During those three years, we spent one summer in a student mission charge in Coleville, SK. Our accommodation there was a three-room apartment in the back of the little rural church. We had an outhouse in the backyard and hauled our water from the town’s well. After a windstorm there was silty dust in every nook and cranny until I learned to put folded towels along all the windowsills to block the draft.
After graduation, we went to our first pastoral charge in Creston, BC. When we arrived, the congregation was in the midst of tearing apart the manse, so we had to live temporarily in a small rented house. It had an ornery sawdust-burning stove and a leaky roof. Whenever it rained, water would drip from inside door frames and assorted ceiling locations. We placed buckets and bowls in about a dozen strategic places and hoped the shower would soon be over. We were relieved to move into the rebuilt manse a few months later!
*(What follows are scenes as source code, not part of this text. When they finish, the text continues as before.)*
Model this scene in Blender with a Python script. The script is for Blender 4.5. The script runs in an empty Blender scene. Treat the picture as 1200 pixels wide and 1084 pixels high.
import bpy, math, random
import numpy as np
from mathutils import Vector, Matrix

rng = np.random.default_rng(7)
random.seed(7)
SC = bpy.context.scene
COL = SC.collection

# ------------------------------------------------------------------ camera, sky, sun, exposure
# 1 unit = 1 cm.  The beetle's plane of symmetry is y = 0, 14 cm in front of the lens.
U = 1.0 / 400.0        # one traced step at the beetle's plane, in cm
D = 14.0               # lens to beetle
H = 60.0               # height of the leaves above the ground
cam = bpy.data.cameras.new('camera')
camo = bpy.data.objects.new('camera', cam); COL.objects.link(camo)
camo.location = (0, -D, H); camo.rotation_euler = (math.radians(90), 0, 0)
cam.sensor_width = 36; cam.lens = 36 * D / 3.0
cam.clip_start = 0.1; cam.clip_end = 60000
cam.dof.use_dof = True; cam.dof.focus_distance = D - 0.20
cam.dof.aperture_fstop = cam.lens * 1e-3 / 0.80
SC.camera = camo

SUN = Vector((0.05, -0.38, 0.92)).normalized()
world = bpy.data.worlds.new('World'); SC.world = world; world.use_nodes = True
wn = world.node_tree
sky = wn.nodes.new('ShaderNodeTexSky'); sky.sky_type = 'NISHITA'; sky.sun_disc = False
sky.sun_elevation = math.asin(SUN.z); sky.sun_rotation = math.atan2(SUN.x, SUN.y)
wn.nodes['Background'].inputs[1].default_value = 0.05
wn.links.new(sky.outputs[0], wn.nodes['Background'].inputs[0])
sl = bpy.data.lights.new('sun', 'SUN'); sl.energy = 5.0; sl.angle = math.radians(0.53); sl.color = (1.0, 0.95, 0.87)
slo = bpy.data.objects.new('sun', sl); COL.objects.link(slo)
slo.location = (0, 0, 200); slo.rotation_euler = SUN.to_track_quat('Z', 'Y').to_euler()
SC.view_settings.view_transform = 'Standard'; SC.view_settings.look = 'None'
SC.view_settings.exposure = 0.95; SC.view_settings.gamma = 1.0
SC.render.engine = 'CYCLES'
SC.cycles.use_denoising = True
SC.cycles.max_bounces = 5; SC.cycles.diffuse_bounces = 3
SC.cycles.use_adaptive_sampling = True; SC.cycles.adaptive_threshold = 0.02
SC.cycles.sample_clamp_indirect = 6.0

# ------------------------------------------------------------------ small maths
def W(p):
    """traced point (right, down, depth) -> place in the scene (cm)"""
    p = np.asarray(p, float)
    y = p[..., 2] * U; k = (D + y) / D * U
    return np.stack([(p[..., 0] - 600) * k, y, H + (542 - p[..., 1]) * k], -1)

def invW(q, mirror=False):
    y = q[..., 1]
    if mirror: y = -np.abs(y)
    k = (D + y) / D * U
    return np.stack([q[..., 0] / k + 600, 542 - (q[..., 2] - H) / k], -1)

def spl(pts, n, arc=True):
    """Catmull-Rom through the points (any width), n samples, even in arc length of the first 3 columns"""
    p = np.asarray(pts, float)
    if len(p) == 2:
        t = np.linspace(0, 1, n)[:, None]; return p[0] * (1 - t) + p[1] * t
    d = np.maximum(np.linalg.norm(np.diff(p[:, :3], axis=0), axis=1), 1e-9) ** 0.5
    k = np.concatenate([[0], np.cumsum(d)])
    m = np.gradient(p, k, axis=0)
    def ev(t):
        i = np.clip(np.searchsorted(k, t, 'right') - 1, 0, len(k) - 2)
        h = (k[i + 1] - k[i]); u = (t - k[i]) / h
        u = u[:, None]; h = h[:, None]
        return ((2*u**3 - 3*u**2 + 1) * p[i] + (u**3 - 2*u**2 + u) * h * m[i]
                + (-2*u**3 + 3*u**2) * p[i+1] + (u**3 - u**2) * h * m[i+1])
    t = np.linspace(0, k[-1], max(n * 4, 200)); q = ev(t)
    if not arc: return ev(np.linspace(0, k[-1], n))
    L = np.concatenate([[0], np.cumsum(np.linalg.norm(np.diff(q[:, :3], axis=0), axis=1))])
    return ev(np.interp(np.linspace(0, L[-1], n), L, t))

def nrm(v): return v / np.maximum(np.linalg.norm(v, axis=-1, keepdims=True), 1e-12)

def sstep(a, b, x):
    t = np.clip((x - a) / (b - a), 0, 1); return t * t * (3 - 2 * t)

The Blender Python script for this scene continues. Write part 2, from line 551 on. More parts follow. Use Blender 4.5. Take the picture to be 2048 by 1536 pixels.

We’ve moved several more times through the years, and have always been blessed with homes that have been more than adequate and very comfortable. None of them can compete with the earliest ones for unique and memorable experiences, but each in its time was special because it was ‘home’.
Wishing I’d thought to visit Knox College when I was in Toronto. I wonder if I would’ve been able to get in and see where you lived.
Stairs to the right of the St. George’s Street entrance went all the way up to the tower’s roof. The second floor of the tower was the caretaker’s apartment when we were there. I don’t know whether anyone is in the top apartments (there were two). I assume they’ve reverted to more staff residences.